Todo indica que Turquía, o al menos su presidencia y su gobierno, ha iniciado un reexamen de los presupuestos de su política internacional, de sus alianzas y alineamientos. La economía en rápido desarrollo, la aparición de nuevas fuerzas sociales bajo las reglas de la democracia, las oportunidades que Rusia e Irán ofrecen a Turquía, ansiosos como están de alianzas que les permitan aliviar o romper la hegemonía norteamericana a cambio de premios energéticos, auguran la aparición de nuevas perspectivas y horizontes, que, inevitablemente, caerán en las previsiones de algunas de las constantes de la geopolítica.

No es inconcebible que la estabilidad interna pueda ser asegurada por una convergencia de visiones entre el islamismo democrático y el laicismo, sobre una base común de nacionalismo. Tal conglomerado ayudaría a forjar una alianza con los árabes llamados «moderados» para equilibrar el poder emergente de Irán.

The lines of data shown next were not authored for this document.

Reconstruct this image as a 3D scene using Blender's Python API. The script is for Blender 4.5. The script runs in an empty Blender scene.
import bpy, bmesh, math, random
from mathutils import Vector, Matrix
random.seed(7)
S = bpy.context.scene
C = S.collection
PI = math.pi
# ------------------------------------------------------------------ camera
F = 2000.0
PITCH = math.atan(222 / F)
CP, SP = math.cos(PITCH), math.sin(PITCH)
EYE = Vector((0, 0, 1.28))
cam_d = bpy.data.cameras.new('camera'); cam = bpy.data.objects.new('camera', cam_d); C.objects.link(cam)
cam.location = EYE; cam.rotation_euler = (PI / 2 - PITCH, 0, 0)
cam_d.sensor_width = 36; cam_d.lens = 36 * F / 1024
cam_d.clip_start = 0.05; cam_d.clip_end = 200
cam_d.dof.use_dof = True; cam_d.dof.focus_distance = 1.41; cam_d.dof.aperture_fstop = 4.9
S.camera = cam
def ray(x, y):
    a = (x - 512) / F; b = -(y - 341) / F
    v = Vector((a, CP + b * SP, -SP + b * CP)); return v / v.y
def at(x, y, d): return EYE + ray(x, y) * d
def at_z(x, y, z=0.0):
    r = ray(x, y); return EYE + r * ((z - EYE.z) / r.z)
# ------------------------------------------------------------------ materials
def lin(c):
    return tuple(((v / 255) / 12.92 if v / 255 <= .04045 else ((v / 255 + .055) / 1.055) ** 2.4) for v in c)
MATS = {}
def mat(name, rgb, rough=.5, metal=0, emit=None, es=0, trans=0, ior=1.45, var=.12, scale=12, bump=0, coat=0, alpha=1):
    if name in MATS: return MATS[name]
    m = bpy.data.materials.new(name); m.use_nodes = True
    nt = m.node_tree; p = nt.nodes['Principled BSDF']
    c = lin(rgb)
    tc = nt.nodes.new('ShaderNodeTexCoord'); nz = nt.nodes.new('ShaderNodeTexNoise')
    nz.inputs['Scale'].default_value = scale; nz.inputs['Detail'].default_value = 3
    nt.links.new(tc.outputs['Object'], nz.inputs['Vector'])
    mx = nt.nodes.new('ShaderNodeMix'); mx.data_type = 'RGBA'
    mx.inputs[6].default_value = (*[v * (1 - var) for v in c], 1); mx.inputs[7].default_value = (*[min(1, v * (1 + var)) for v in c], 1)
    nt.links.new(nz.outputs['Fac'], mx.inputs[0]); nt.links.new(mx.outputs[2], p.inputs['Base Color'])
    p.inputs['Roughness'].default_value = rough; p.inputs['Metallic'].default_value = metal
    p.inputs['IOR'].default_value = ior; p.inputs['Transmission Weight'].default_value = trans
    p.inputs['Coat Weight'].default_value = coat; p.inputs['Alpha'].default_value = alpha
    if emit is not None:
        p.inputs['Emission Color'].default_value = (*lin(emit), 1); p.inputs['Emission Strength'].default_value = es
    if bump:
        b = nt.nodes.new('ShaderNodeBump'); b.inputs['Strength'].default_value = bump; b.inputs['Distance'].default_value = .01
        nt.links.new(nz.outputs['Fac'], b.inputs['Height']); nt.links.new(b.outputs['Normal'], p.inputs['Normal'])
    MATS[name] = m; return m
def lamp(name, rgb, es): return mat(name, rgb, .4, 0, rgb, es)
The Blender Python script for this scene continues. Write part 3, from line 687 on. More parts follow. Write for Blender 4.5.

El histórico papel jugado por el Consejo Nacional de Seguridad, en el que los militares pueden ejercer una influencia decisiva, estará cada vez más sometido a los desafíos del escenario internacional. Siendo una suerte de timón de la nave turca, cabe preguntarse si seguirá siendo el órgano adecuado para marcar y sostener un nuevo rumbo, o si tal órgano de poder y dirección puede existir en una sociedad más abierta y democrática.

La democratización de la sociedad y la política turcas aliviaría las ansiedades que una política internacional de Ankara, más afirmativa y decidida en su esfera natural de poder, podría producir. Si se confirma, representaría para Turquía un nuevo futuro. Si no se confirma, a pesar de todo podremos decir aquello de que «el futuro de Turquía ya no es lo que era».

Las especulaciones europeas con que hemos empezado este artículo deberían ser seriamente corregidas si cuanto se ha dicho en él constituye un análisis correcto. El futuro de Turquía, entre todos los posibles, tendrá mucho menos que ver con Europa que lo que hasta ahora unos y otros habíamos creído.